GENM-O delivers innovation to Soldiers

Tom Dunaway speaking
GENM-O Product Manager Tom Dunaway highlights GENM-O's recent accomplishments at an IEN All Hands meeting. (U.S. Army photo by Spencer Langrock, PEO EIS)
Mission Area
Justin Creech, Public Affairs Officer, GENM-O
April 19, 2023

PEO EIS’ Global Enterprise Network Modernization – OCONUS (GENM-O) program office has a significant responsibility regarding the Army’s network modernization transformation.

GENM-O provides network and infrastructure modernization to global stakeholders in the Europe, Pacific and Southwest Asia theaters.

“We are the Army’s total lifecycle acquisition manager chartered with delivering modernized infrastructure, voice, video, data and command center capabilities to AFRICOM, CENTCOM, EUCOM and INDOPACOM,” said Tom Dunaway, GENM-O product manager. “Our work is in alignment with the Army’s Network Modernization Strategy and Army Unified Network Plan.”

The need to establish the Army Unified Network comes from the Army’s desire to transform its capabilities to support data-centric, Multi-Domain Operations (MDO) by 2028. The move is due to the return of near-peer competition and the Army’s need to compete and, if necessary, fight and win in large-scale combat operations against any adversary.

The Army Unified Network is the critical enabler to ensuring the Army reaches MDO capability in the desired time frame.

“Stakeholders in all of our theaters are engaged in real-world missions daily,” said Dunaway. “We must establish the Army Unified Network and enable Multi-Domain Operations by 2028. If we don’t, our OCONUS stakeholders will be at a disadvantage.”
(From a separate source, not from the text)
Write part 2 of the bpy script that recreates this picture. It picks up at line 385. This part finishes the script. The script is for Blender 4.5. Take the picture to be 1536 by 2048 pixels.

The critical nature of GENM-O’s mission is not lost on Col. Justin Shell, project manager for the Integrated Enterprise Network (IEN) portfolio at PEO EIS.

“GENM-O is the tip of the spear for any formation that deploys from home base to any location OCONUS,” said Shell. “By providing network connectivity, GENM-O enables their use of the modernization programs that GENM-O employs to fight our nation’s wars.”

Wireless technology and cloud infrastructure are two of the modern technologies the Army Unified Network will utilize. These technologies provide Soldiers the capabilities they need to communicate with each other on the future battlefield.

GENM-O is currently working to complete Phase 1 of the Army Unified Network Plan, which is setting the Unified Network. Phase 1 began with the synchronization of the Integrated Tactical Network and the Integrated Enterprise Network. A primary effort of Phase 1 is establishing standards-based security architecture built on zero trust principles.

Another primary effort of Phase 1 is to deliver a Global Secret Internet Protocol Router (SIPR) Network and Software-Defined Network that aligns with the Army G-6 vision.

“We are already delivering modernized, classified and unclassified infrastructure at many posts, camps and stations globally,” said Dunaway. “We are setting the Unified Network quite nicely.”

As the Unified Network implementation progresses, Dunaway thinks Soldiers should be excited as new and better network capabilities come online.

“We are pivoting from delivering the status quo to delivering capabilities that are much more accessible and flexible than what Soldiers are used to,” said Dunaway. “Interoperability is here to stay.”